Is Go not at this point yet? I only have casual knowledge of the language, but it sure sounds like it is capable of building itself.
It seems like Go is trying to capitalize on the momentum they have. Improvements to the language are still coming quickly. I'd be surprised if a self-hosting compiler isn't among their goals, but writing a new compiler without slowing down language progress in the current reference compiler is not easy.
Also, you would want a compiler written in a high-level language (versus C) precisely because you want to speed up the development of new features.
> Also, you would want a compiler written in a high-level language (versus C) precisely because you want to speed up the development of new features.
Sure, but you'll need to pull people away to do that and will either have to stop your C-based compiler effort or resign yourself to prolonging the Go-based compiler development by playing catchup.

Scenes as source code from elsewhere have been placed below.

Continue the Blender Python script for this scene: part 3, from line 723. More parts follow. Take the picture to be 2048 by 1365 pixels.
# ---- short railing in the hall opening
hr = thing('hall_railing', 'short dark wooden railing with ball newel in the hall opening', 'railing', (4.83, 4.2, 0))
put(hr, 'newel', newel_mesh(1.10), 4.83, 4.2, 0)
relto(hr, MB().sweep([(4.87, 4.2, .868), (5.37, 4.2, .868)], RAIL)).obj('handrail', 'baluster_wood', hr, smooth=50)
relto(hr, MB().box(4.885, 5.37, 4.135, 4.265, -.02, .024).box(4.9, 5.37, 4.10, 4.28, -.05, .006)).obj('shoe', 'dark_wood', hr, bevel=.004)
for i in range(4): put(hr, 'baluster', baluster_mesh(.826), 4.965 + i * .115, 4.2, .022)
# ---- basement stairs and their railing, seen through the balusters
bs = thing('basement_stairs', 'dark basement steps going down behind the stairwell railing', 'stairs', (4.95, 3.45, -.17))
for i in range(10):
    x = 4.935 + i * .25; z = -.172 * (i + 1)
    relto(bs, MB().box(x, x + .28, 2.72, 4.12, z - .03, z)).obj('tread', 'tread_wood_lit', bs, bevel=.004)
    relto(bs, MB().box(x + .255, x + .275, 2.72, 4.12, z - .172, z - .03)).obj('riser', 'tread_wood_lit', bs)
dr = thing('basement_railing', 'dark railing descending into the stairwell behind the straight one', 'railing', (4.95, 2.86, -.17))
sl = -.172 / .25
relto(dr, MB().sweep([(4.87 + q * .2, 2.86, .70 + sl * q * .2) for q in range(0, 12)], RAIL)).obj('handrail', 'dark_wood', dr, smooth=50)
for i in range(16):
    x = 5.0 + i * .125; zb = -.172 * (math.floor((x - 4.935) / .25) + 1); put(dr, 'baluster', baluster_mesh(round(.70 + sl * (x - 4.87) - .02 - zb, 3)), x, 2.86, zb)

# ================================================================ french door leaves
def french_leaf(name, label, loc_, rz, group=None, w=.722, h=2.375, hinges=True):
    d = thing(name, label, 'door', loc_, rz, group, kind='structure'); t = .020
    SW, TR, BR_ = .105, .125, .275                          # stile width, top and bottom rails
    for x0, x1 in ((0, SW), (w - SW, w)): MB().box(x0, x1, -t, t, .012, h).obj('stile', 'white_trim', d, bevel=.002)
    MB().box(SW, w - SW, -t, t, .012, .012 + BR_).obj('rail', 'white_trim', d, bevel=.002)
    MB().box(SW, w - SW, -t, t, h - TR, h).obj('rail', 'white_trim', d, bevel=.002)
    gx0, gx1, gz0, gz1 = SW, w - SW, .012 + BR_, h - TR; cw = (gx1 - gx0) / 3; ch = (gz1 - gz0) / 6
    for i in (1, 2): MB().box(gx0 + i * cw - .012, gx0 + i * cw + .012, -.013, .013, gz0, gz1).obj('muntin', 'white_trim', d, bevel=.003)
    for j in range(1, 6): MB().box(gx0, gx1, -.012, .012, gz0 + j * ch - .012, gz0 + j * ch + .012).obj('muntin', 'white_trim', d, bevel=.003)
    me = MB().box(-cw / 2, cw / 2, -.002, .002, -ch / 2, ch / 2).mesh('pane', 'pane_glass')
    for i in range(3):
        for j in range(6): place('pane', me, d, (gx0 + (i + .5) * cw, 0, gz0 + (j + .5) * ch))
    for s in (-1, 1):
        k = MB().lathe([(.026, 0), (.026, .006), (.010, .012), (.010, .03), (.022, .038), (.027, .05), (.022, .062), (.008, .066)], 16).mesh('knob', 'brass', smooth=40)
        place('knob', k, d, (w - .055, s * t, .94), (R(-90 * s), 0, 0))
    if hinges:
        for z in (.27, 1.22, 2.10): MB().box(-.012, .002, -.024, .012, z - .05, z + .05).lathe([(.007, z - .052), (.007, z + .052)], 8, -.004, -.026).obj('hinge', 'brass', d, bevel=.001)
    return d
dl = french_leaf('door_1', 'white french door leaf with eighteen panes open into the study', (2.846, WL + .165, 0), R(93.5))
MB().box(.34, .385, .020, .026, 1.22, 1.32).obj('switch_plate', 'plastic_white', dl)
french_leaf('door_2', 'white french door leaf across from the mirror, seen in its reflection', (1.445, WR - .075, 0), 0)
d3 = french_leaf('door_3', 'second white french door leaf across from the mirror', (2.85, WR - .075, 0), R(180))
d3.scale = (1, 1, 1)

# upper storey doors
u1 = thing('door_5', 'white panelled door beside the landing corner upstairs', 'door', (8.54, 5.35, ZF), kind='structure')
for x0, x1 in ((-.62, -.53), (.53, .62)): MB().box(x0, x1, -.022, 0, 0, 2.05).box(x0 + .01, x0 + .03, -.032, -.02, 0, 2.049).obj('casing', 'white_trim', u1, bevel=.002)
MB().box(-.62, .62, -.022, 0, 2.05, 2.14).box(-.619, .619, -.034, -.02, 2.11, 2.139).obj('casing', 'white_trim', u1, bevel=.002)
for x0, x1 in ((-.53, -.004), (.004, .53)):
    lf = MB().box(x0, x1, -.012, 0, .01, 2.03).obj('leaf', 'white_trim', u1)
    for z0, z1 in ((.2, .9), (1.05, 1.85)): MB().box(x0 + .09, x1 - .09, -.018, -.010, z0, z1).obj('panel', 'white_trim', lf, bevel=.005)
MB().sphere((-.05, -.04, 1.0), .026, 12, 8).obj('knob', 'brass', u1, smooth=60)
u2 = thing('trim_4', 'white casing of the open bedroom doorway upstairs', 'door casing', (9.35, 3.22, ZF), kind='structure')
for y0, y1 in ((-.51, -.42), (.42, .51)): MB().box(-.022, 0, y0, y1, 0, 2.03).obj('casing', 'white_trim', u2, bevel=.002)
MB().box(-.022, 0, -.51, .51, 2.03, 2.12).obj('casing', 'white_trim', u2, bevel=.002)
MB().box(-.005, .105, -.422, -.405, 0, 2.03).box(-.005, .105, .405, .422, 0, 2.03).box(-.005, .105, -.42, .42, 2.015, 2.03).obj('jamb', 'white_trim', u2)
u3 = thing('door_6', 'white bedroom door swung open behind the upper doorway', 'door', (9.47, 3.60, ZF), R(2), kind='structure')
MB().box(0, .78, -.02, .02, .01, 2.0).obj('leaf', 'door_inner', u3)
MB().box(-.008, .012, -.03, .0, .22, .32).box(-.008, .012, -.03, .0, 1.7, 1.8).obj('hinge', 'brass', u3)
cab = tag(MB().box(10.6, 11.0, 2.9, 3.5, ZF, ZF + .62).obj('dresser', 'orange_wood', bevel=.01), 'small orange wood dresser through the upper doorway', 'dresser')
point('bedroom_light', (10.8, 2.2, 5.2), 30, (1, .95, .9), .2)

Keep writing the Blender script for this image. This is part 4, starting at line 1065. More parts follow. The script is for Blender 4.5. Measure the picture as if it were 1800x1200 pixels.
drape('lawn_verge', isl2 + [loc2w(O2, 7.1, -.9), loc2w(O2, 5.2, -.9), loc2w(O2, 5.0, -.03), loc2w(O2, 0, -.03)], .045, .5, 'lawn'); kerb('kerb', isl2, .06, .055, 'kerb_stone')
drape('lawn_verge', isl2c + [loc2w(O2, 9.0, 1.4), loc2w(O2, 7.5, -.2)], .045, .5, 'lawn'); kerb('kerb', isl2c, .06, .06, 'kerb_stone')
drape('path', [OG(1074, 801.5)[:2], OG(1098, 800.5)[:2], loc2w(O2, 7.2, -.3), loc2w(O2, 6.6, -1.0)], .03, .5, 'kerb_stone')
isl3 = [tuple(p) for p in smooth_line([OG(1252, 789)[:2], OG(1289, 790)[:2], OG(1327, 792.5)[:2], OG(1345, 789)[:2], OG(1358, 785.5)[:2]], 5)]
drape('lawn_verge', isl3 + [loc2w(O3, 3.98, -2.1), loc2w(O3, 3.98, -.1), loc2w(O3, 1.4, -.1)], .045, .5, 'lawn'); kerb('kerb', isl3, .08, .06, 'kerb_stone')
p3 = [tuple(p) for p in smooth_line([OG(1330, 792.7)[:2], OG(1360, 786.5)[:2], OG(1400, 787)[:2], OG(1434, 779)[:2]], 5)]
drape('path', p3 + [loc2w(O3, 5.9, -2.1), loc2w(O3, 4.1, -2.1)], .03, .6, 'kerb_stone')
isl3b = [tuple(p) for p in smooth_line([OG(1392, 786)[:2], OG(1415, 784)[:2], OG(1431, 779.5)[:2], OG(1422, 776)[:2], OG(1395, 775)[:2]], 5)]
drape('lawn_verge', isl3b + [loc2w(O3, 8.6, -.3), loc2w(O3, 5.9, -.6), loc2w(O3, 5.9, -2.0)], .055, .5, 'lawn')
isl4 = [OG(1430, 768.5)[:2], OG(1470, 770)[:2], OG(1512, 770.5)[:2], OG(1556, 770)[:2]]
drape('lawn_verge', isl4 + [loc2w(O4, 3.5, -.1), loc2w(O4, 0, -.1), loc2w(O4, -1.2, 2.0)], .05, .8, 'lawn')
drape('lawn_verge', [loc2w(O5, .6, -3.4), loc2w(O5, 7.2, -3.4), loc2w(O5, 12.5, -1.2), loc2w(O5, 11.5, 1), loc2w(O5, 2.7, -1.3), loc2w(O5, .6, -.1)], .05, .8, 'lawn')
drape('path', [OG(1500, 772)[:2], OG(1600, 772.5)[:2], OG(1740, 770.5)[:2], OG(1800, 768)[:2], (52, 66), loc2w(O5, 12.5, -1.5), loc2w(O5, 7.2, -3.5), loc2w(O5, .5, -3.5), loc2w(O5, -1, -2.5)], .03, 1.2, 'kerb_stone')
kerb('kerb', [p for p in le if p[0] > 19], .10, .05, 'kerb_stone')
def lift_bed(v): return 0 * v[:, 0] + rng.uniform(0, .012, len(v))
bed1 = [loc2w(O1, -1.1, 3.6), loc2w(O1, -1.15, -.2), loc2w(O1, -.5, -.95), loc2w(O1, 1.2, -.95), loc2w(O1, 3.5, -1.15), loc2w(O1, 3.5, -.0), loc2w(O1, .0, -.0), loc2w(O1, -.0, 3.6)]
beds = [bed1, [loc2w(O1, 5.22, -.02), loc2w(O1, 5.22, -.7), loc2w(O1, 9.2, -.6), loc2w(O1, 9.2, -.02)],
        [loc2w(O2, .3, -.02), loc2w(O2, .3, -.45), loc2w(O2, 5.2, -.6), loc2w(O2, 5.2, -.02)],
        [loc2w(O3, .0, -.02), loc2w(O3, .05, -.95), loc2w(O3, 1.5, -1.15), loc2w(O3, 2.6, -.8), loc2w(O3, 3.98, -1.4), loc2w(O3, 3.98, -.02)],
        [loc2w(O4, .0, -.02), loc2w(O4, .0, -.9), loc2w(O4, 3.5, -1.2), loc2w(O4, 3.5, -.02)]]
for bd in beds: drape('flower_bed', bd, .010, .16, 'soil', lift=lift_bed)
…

In the meantime you aren't really as productive as you could have been. Go seems like it's about to slow down on language-level changes, which is the perfect time to start working on a Go-based compiler.
That would depend on how much of the web environment you want to reproduce and what language we're talking about. The original Oberon fit into some 5500 lines of code, if I'm not mistaken. That's sort of smaller than Apache httpd. It's even smaller than nginx and lighttpd. And we're still talking about pretty weak languages, have you seen some of the self-hosting metacompiler stuff? (META-II, TREE-META, OMeta etc.) Don't forget that the design of the reference Go implementation is actually pretty close to the Oberon tradition of making things simple.
Granted gcc could now be used. But then you're back to using a compiler built in C++ to build Go code.
But the current compiler works, has a lot of testing and production use and isn't broken in any serious way. For a compiler, I'm not sure Go offers enough benefits over C/C++ to make it worth throwing away the existing code base and rewriting.
Sure you will need to use Assembly for a few runtime parts, but C is no different, if you look at ISO/ANSI C without language extensions.